“Corsi d’Oro”, reagiscono i difensori: “Siamo sconcertati”

La decisione del TDL, che ieri ha rigettato tutti i ricorsi nell’inchiesta “Corsi d’oro”, ha consolidato l’impianto accusatorio della Procura.
Un primo punto era stato segnato nei giorni scorsi con la conferma dei domiciliari per Cettina Cannavò presidente della Lumen e Nicola Bartolone, vicepresidente dell’Aram e del sequestro di beni per Salvatore Natoli. Ieri i due collegi del Riesame hanno nuovamente lasciato ai domiciliari tutti gli indagati che avevano presentato ricorso e confermato i sequestri di beni. Alle udienze erano presenti il Procuratore aggiunto Ardita ed i sostituti Falvo, Monaco e Carchietti che non hanno commentato le decisioni del Tdl. Hanno reagito, invece, alcuni legali degli indagati che non hanno per nulla condiviso le decisioni dei giudici. I primi a farsi sentire sono stati i difensori di Chiara Schirò, la moglie dell’on Genovese. Gli avvocati Alberto Gullino e Nino Favazzo hanno espresso sconcerto per un provvedimento che definiscono sbagliato ed ingiusto. “Il Tribunale, sostengono i legali, ha perso un’occasione per fare definitiva chiarezza sul nodo centrale posto a fondamento di tutti gli addebiti: la congruità dei canoni di locazione e noleggio praticati agli enti di formazione dalla società amministrata da Chiara Schirò. Congruità confermata da due consulenze di autorevoli professionisti particolarmente esperti nella materia dell’estimo, redatta in maniera indipendente l’una dall’altra e sulla scorta di differenti metodi di stima, a maggior garanzia della genuinità ed attendibilità del risultato: che è stato in ambedue i casi, di assoluta congruità dei canoni praticati”. “Facciamo fatica –hanno detto gli avvocati Gullino e Favazzo- ad immaginare sulla base di quali elementi il Riesame abbia rigettato i ricorsi dopo qualche ora di camera di consiglio dopo due giornate di udienza ed un impegno di circa 20 ore di discussione.
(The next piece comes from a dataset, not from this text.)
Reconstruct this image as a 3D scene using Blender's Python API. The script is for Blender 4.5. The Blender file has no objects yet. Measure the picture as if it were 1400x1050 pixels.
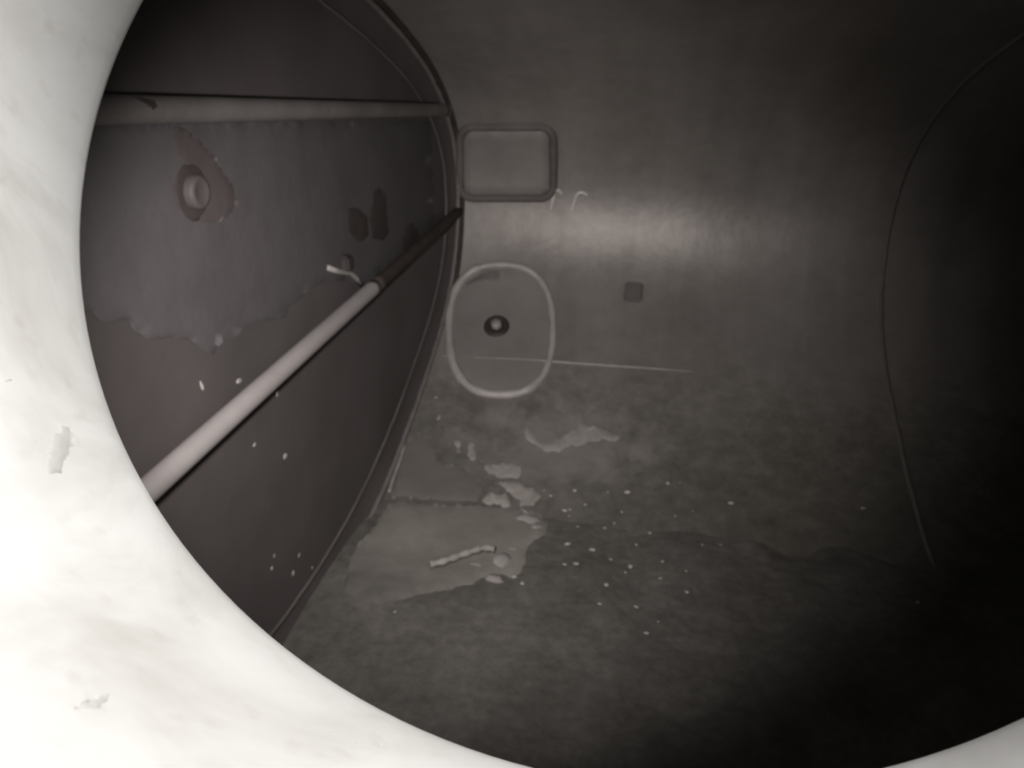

Proporremo ricorso per Cassazione avverso il provvedimento per cercare di ristabilire la verità, riconducendo i fatti alla loro reale portata”.
Sulla stessa lunghezza d’onda si è sintonizzato l’avvocato Antonino Parisi legale di Daniela D’Urso, moglie dell’ex sindaco Buzzanca: “La decisione mi ha stupito perché per la signora D’Urso non esistono i presupposti per la carcerazione, a parte il fatto che non sono emerse sue responsabilità. Al di là di come ognuno di noi la pensi stiamo parlando di esigenze cautelari e per mantenerle, in base alle norme di diritto, sono necessarie tre condizioni che in questo caso non esistono. Mi spiego meglio. Per la signora D’Urso non esiste il pericolo di fuga, è impossibile l’inquinamento delle prove poiché la Finanza in questi mesi ha già sequestrato tutto quanto poteva sequestrare sotto forma di documentazione e non esiste la reiterazione del reato poichè l’Ancol non esiste più a Messina ed ha perso l’accreditamento presso la Regione. Dobbiamo anche ricordare che la mia assistita si era licenziata il 3 ottobre scorso”. Più sintetico il giudizio dell’avvocato Marcello Scurria, che assiste l’ex responsabile regionale dell’Ancol Melino Capone: “Dire che non condivido la decisione del Tribunale del Riesame può apparire scontato ma non sono abituato a commettere falli di frustrazione. Per ora mi fermo qui, ne riparleremo in Cassazione”.